В те времена праздничный банкет по случаю успешной защиты диссертации проводился обычно в тот же день. Поскольку у меня и у Петрова научный руководитель и члены кафедры, а также большинство друзей были одни и те же лица, то мы с ним приняли неординарное решение - проводить банкет совместно в одном зале, за одним столом. И это было удобно для всех, кто был приглашен на это застолье, состоявшееся в банкетном зале гостиницы "Советская" на Ленинградском проспекте.
Став кандидатом исторических наук, я оказался безработным. Дирекция института заранее поставила в известность как Петрова, так и меня о том, что свободных вакансий для преподавательской работы в институте не имеется и что работу нам придется подыскивать самим. Петров, установивший заранее контакты с Японской редакцией Государственного комитета по радиовещанию, вскоре приступил к журналистской работе в этом комитете в качестве политического обозревателя, и эта престижная работа принесла ему, судя по всему, хорошие заработки и имя в журналистских кругах.
У меня же дела пошли не столь гладко, как у Петрова. Ни одно из научных и практических учреждений, связанных так или иначе с Японией, мной не заинтересовалось: ведь в ту пору всякие отношения Советского Союза с Японией были прерваны. Со вступлением в силу Сан-Францисского мирного договора (28 апреля 1952 года) японские власти стали пресекать въезды в Японию советских граждан и практически блокировали контакты японцев с сотрудниками советской миссии, оставшимися в Токио со времени союзной оккупации. Поэтому и специалисты-японоведы оказались мало кому нужны.
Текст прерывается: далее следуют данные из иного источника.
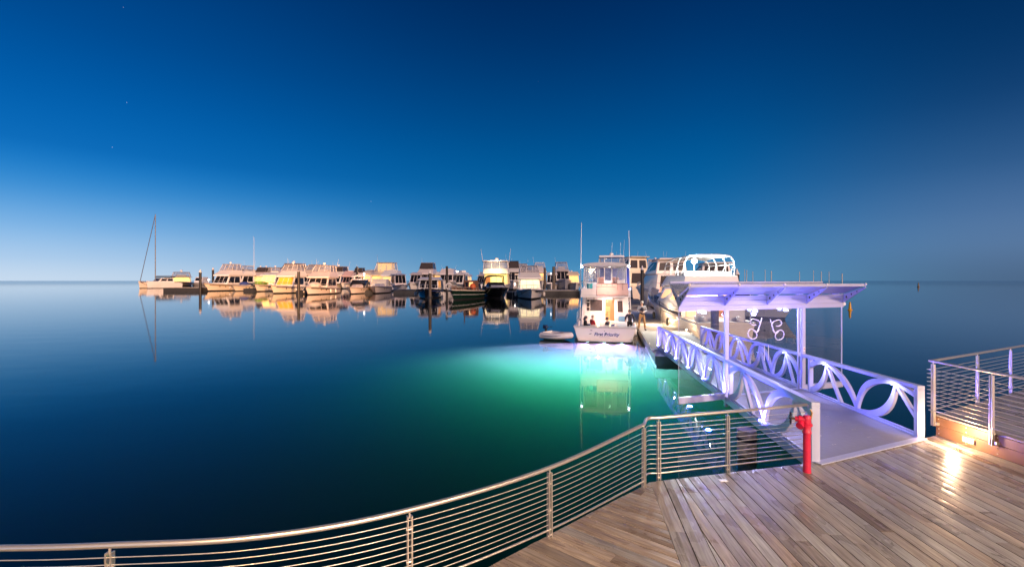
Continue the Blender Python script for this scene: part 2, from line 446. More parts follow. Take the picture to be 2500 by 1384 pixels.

Меня, правда, в то время более всего интересовала не практика, а научная работа. А потому свои надежды я стал возлагать на поступление в Институт востоковедения Академии наук СССР, в стенах которого существовал отдел Японии, возглавлявшийся самым известным в то время историком-японоведом, членом-корреспондентом АН СССР Евгением Михайловичем Жуковым. Именно в этом отделе работал один из официальных оппонентов по моей кандидатской диссертации Петр Павлович Топеха, который изъявил желание помочь мне устроиться на работу в названном отделе и поговорить по этому поводу с Жуковым.
Однако устройство на работу в Институт востоковедения АН СССР оказалось делом трудным и долгим. После первой встречи с Е. М. Жуковым, который в то время не только заведовал отделом Японии, но и занимал пост одного из заместителей директора института, стало ясно, что вакантных мест в институте не имеется, что штатное расписание этого учреждения строго ограниченно и что ожидать моего зачисления на работу мне придется, наверное, очень долго, во всяком случае, до тех пор, пока кто-либо из научных сотрудников института не скончается или не уйдет добровольно в какое-либо иное учреждение. В ходе беседы с Жуковым я ощутил к тому же отсутствие у него большого интереса к моей персоне. Внешне Жуков был учтив и вроде бы доброжелателен, но в то же время он не задал мне никаких вопросов по содержанию моей диссертации. "Ждите",- сказал он холодно. А на мой вопрос, когда мне снова его побеспокоить, ответил весьма неопределенно: "Ну, через месяц или два".